First Royal Australian Navy Officers assigned to US Virginia class submarines

Department of Defence

Three Royal Australian Navy officers will be assigned to US Virginia class submarines based at Pearl Harbor in Hawaii after graduating from their submarine training in Groton, Connecticut.

​Lieutenant Commander James Heydon, Lieutenant Commander Adam Klyne and Lieutenant William Hall are the first Royal Australian Navy officers to graduate from the Submarine Officer Basic Course (SOBC), following their studies at Naval Nuclear Power Training Command and Nuclear Power Training Unit in South Carolina.

​The officers have now completed the US Navy’s 15-month nuclear submarine training pipeline with the SOBC being the last step.

​Over the last two months, the trio trained alongside US Navy sailors, learning the fundamentals of operating nuclear-powered submarines (SSNs).

​Lieutenant Commander Heydon, Lieutenant Commander Klyne and Lieutenant Hall will now serve as division officers on Virginia class submarines, leading a team of highly trained US submariners.
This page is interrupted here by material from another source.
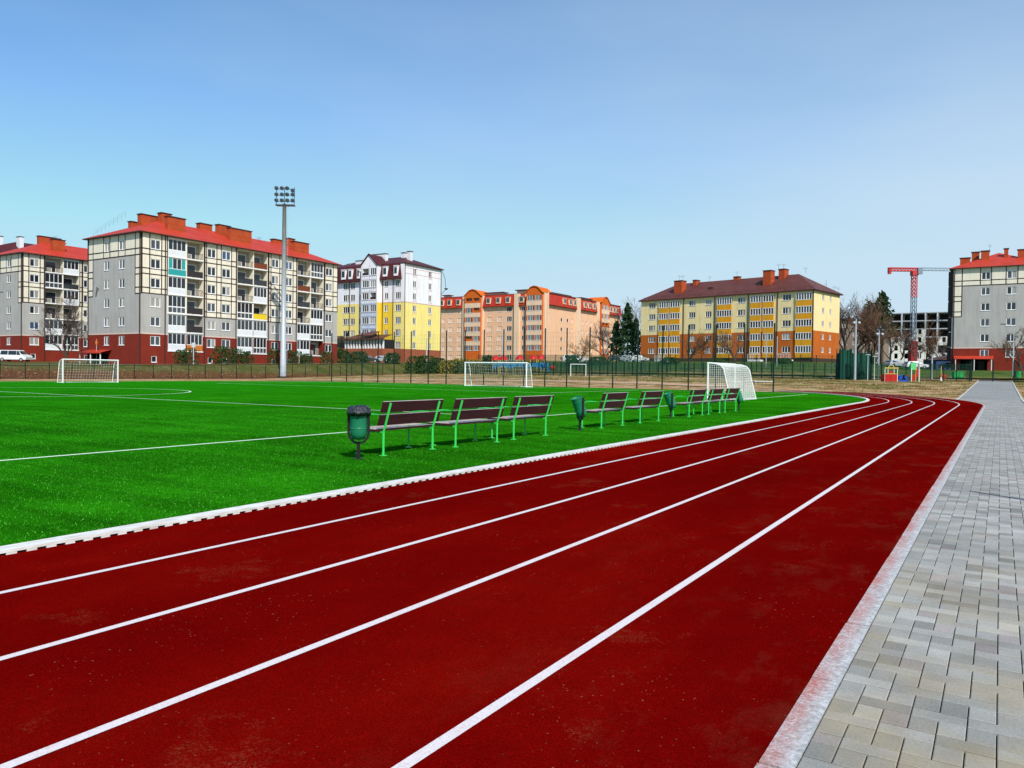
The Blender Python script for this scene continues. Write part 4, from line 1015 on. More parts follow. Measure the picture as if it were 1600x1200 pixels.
gL = goal('white goal with a faint net across the pitch, in front of the entrance canopy', 5.2, 2.15, .95, (-72.5, 37.3, 0), R(90), .25, .007, .06)
gM = goal('large white goal with a thin net in front of the blue playground wall', 7.6, 2.44, 1.2, (-47.8, 65.9, 0), 0, .3, .007, .07)
def goal_far(label, px, py, w_, h_, rz):
    t = thing('football_goal', label, 'goal', (px, py, T(px, py)), rz, 'football goals')
    for x in (0, w_): tubepath([(x, 0, 0), (x, 0, h_)], .05, 6).build('post', M_goal, t); tubepath([(x, 0, h_), (x, .5, h_-.1), (x, 1.1, 0)], .03, 5).build('stay', M_goal, t)
    tubepath([(0, 0, h_), (w_, 0, h_)], .05, 6).build('crossbar', M_goal, t); return t
goal_far('small white goal on the fenced court before the peach block', -62.2, 116.5, 2.6, 2., R(25))
goal_far('small white goal beside the green netted enclosure', -21.0, 121.0, 1.7, 2.05, R(20))

# ------------------------------------------------------------------ fences
M_fgreen = pm('fence_green', (.010, .065, .040), .5, .15, 2); M_fdark = pm('fence_post_dark', (.006, .022, .014), .5, .1)
def fence(name, label, p0, p1, nposts, h, pr, wires, bars=0, wt=.012, mat=None, bt=.02, tfun=T, pm_=None, group=None):
    mat = mat or M_fgreen; t = thing(name, label, 'fence', (p0[0], p0[1], 0), 0, group)
    D = Vector((p1[0]-p0[0], p1[1]-p0[1])); mw_ = MB(); prev = None; pts = []
    for k in range(nposts):
        f = k/(nposts-1); x, y = D.x*f, D.y*f; z = tfun(p0[0]+x, p0[1]+y); pts.append((x, y, z))
        mb = MB(); j = random.uniform(-.03, .03); mb.bar((0, 0, -.1), (j, j*.4, h), pr, pr*.8, up=(0, 1, 0)); mb.build('post', pm_ or M_fdark, t, loc=(x, y, z))
    for a, b in zip(pts, pts[1:]):
        for w in wires: mw_.bar((a[0], a[1], a[2]+w), (b[0], b[1], b[2]+w), wt, wt)
        for k in range(1, bars):
            f = k/bars; x, y, z = (a[i]+(b[i]-a[i])*f for i in range(3)); mw_.bar((x, y, z+wires[0]), (x, y, z+wires[-1]), bt, bt, up=(0, 1, 0))
    mw_.build('mesh_panel', mat, t); return t
fence('ball_stop_fence', 'tall ball-stop fence of dark posts behind the middle goal', (-73.3, 71.6), (-17.4, 71.6), 22, 6.25, .11, [.3+.5*k for k in range(12)], 8, .007, None, .007)
fence('boundary_fence', 'low dark green mesh fence along the foot of the littered bank', (-97, 24), (-97, 107.7), 32, 1.95, .09, [.1, .35, .6, .85, 1.1, 1.35, 1.6, 1.88], 10, .014, None, .01)
fence('court_fence', 'long green mesh fence across the far side, ending at the gateway', (-96, 119.4), (-3.5, 119.4), 62, 2.35, .13, [.1, .5, .95, 1.4, 1.85, 2.25], 9, .03, None, .045)
fence('court_fence', 'dense green panel fence in front of the peach block and small court', (-92, 131.5), (-50, 131.5), 17, 3.2, .12, [.1, .5, 1, 1.5, 2., 2.5, 3.1], 11, .03, None, .07)
fence('side_fence', 'short green mesh fence running on from the gateway past the lamp post', (1.5, 119.4), (20, 119.4), 8, 2.35, .11, [.1, .5, .95, 1.4, 1.85, 2.25], 9, .025, None, .03)
fence('court_fence', 'green fence on the grass slope before the cream and orange block', (-50, 134), (-16, 134), 15, 3., .12, [.1, .6, 1.2, 1.8, 2.4, 2.9], 10, .03, None, .03)
t = thing('gate', 'dark green gateway with open leaf where the paved path ends', 'gate', (-3.3, 119.4, T(-3, 119.4)))
for x in (0, 2.45, 4.75):
    mb = MB(); mb.bar((x, 0, 0), (x, 0, 2.75), .16, .16, up=(0, 1, 0)); mb.build('gate_post', M_fdark, t)
for x, s in ((.1, -1), (4.7, 1)):
    mb = MB(); a = (x, 0, .1)
    for k in range(10): mb.bar((x+s*.06*k, -.22*k, .15), (x+s*.06*k, -.22*k, 2.2), .03, .03, up=(0, 1, 0))
    for z in (.15, 1.2, 2.2): mb.bar((x, 0, z), (x+s*.55, -2., z), .05, .05)
    mb.build('gate_leaf', M_fdark, t)
M_netg = pm('green_netting', (.006, .070, .045), .9, .35, .9)
t = thing('netted_enclosure', 'tall enclosure hung with dark green netting beside the floodlight pole', 'enclosure', (-19.6, 119.2, T(-19, 119)), R(18))
mb = MB(); Wn, Hn = 4.2, 4.3; pr_ = None
for a, b in (((0, 0), (Wn, 0)), ((Wn, 0), (Wn, 3.5)), ((0, 0), (0, 3.5))):
    for k in range(24):
        f, g = k/24, (k+1)/24; o1, o2 = .07*math.sin(k*1.7), .07*math.sin((k+1)*1.7)
        top1 = Hn-(.0 if f*Wn < 1.5 else .5)+.1*math.sin(k); top2 = top1
        mb.quad((a[0]+(b[0]-a[0])*f+o1, a[1]+(b[1]-a[1])*f+o1, .1), (a[0]+(b[0]-a[0])*g+o2, a[1]+(b[1]-a[1])*g+o2, .1), (a[0]+(b[0]-a[0])*g+o2, a[1]+(b[1]-a[1])*g+o2, top2), (a[0]+(b[0]-a[0])*f+o1, a[1]+(b[1]-a[1])*f+o1, top1))
mb.build('netting', M_netg, t)
for x, y in ((0, 0), (1.4, -.05), (2.8, -.05), (Wn, 0), (0, 3.5), (Wn, 3.5)): mb = MB(); mb.bar((x, y-.1, 0), (x, y-.1, Hn+.25), .09, .09, up=(0, 1, 0)); mb.build('pole', M_fdark, t)

# ------------------------------------------------------------------ masts and lamps
M_galv = pm('galvanised_steel', (.42, .46, .50), .45, .15, 1.5, spec=.5, metal=.2); M_lamph = pm('lamp_housing', (.03, .05, .075), .4, .1, spec=.5); M_lens = pm('lamp_glass', (.06, .09, .12), .12, .05, spec=.8); M_lampw = pm('lamp_post_white', (.50, .52, .54), .5, .1)
t = thing('floodlight_mast', 'very tall floodlight mast with twelve lamps before the cream and grey block', 'floodlight', (-98.2, 85.2, 0), YAW)
mb = MB(); mb.tube([(0, 0, 0), (0, 0, 28.2)], [.48, .30], 14); mb.build('mast', M_galv, t, smooth=True)
mb = MB(); mb.box(-.75, -.75, 0, .75, .75, .35); mb.build('footing', M_cap, t)
mb = MB()
for k in range(56): z = 2.5+k*.45; mb.bar((.35, -.02, z), (.62, -.02, z), .03, .03)
mb.bar((.62, 0, 2.5), (.58, 0, 27.8), .03, .03); mb.build('ladder', M_galv, t)
mb = MB(); mb.box(-1.35, -.5, 27.9, 1.65, .5, 28.05)
for x in (-1.3, 1.6): mb.bar((x, 0, 28), (x, 0, 30.9), .08, .08, up=(0, 1, 0))
for z in (28.6, 29.6, 30.6): mb.bar((-1.4, 0, z), (1.7, 0, z), .07, .07)
mb.bar((0, 0, 28), (0, 0, 30.9), .1, .1, up=(0, 1, 0)); mb.build('lamp_rack', M_lamph, t)
for r_, z in enumerate((28.75, 29.7, 30.7)):
    for c_ in range(4):
        mb = MB(); mb.lathe([(.0, .22), (.16, .2), (.30, .05), (.34, -.12), (.0, -.13)], 12); k = len(mb.f)
        mb.lathe([(0, -.14), (.28, -.135)], 12, m=1)
        o = mb.build('floodlight', [M_lamph, M_lens], t, smooth=True, loc=(-1.2+c_*.87, -.3, z-(.35 if (r_ == 2 and c_ == 3) else 0))); o.rotation_euler = (R(-62), 0, R(random.uniform(-15, 15)))
def lamp(label, x, y, h, kind='arm', r=.07, side=1, mat=None, cat='lamp post'):
    t = thing('street_lamp', label, cat, (x, y, T(x, y)), YAW, 'lamp posts around the ground'); m = mat or M_lampw
    mb = MB(); mb.tube([(0, 0, 0), (0, 0, h)], [r*1.25, r*.8], 8); mb.build('pole', m, t)
    if kind == 'arm':
        mb = MB(); mb.tube([(0, 0, h), (.15*side, 0, h+.35), (.6*side, 0, h+.6), (1.4*side, 0, h+.75)], r*.6, 6); mb.build('arm', m, t)
        mb = MB(); mb.box(min(1.3*side, 2*side), -.12, h+.68, max(1.3*side, 2*side), .12, h+.82); mb.build('lamp_head', M_lamph, t)
    elif kind == 'flat':
        mb = MB(); mb.box(-.3, -.15, h, .3, .15, h+.08); mb.build('lamp_head', m, t)
    elif kind == 'cluster':
        for a, b in ((-.35, 0), (.35, 0), (-.35, .55), (.35, .55), (0, .95)):
            mb = MB(); mb.lathe([(0, -.05), (.16, .0), (.2, .14), (.1, .26), (0, .28)], 10); o = mb.build('lamp_head', M_lamph if b else M_galv, t, loc=(a, -.15, h+b-.6)); o.rotation_euler = (R(70), 0, 0)
        mb = MB(); mb.bar((-.5, 0, h-.4), (.5, 0, h-.4), .06, .06); mb.bar((0, 0, h), (0, 0, h+.5), .06, .06, up=(0, 1, 0)); mb.build('arm', m, t)
    elif kind == 'sign':
        mb = MB(); mb.box(-.3, -.03, h-.7, .3, .03, h); mb.build('sign_plate', M_lampw, t)
    return t
def W_(px, Z): X = (px-800)/1200*Z; return (X*math.cos(YAW)-Z*math.sin(YAW), X*math.sin(YAW)+Z*math.cos(YAW))
lamp('white street lamp with a curved arm beside the white van', -143.0, 61.8, 11, 'arm')
lamp('grey pole with small plate near the corner of the cream and grey block', -106.5, 74.6, 3.4, 'sign')
lamp('slim white pole between the balcony stacks and the floodlight mast', -106.8, 96.3, 4.6, 'plain')
lamp('pale pole standing before the blue-grey gabled tower', -101, 125.5, 6.6, 'plain', .13)
lamp('pale pole at the corner of the white and yellow block', -98, 150, 8, 'plain', .13)
lamp('slim white lamp post left of the trio before the orange wall', -37.5, 148.5, 6.3, 'flat')
lamp('slim white lamp post in front of the ochre balconies', -36, 150.5, 5.8, 'plain')
lamp('tall grey floodlight pole in front of the green netting', -17.3, 117.2, 8.6, 'cluster', .14, mat=M_galv, cat='floodlight')
lamp('grey pole with a cluster of round lamps between the netting and the red play house', -14.6, 119.6, 7.0, 'cluster', .09, mat=M_galv, cat='floodlight')
lamp('short white lamp at the edge of the green netting', -15.7, 117.4, 3.5, 'flat', .05)
lamp('short white lamp beside the pole with round lamps', -14.9, 117.8, 3.3, 'flat', .05)
lamp('white lamp post with square head next to the green-roofed play tower', -9.0, 113.2, 4.0, 'flat', .07)
lamp('grey lamp post with blue-grey head between the play area and the gateway', -8.1, 121.8, 3.4, 'flat', .11, mat=M_galv)
lamp('slim white lamp post with a bent arm right of the gateway', 1.6, 141.5, 7.2, 'arm', .07, -1)

lamp('lamp post at the right edge of the paving, casting the thin shadow across the blocks', 3.1, 9.2, 4.1, 'plain', .055)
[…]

At Groton, the Royal Australian Navy officers experienced the same training as US Navy officers entering the submarine force. Their training at the SOBC involved the hands-on experience needed to safely operate Australia’s future conventionally-armed SSNs.

​The number of Royal Australian Navy personnel training across the US will increase to over 100 in the next 12 months.

Quotes attributable to Chief of Navy, Vice Admiral Mark Hammond AO, RAN:

​”I could not be more proud of Lieutenant Commander Heydon, Lieutenant Commander Klyne, and Lieutenant Hall.

​”Their commitment and dedication over the past 15 months has paid off, and they are now well-equipped to put their training into action aboard Virginia class submarines.

​”They have set a high bar for Navy officers who will follow in their footsteps, and demonstrated that Australia’s future fleet of conventionally-armed, nuclear-powered submarines will be in safe hands.”

Quotes attributable to Director-General Australian Submarine Agency, Vice Admiral Jonathan Mead AO, RAN:

​”The Royal Australian Navy’s greatest strength is its people and I commend Lieutenant Commander Heydon, Lieutenant Commander Klyne and Lieutenant Hall on their achievements.

​”The AUKUS program for Australia to acquire conventionally-armed, nuclear-powered submarines will succeed because of our team of hard-working, driven people like these three Officers, working alongside thousands of other Australians from welders and engineers to electricians and scientists.

​”Already we have made remarkable progress as we build a new high-tech industry and I strongly encourage young Australians to consider a submarine career and being part of this exciting opportunity to design, build, sustain and crew nuclear-powered submarines.”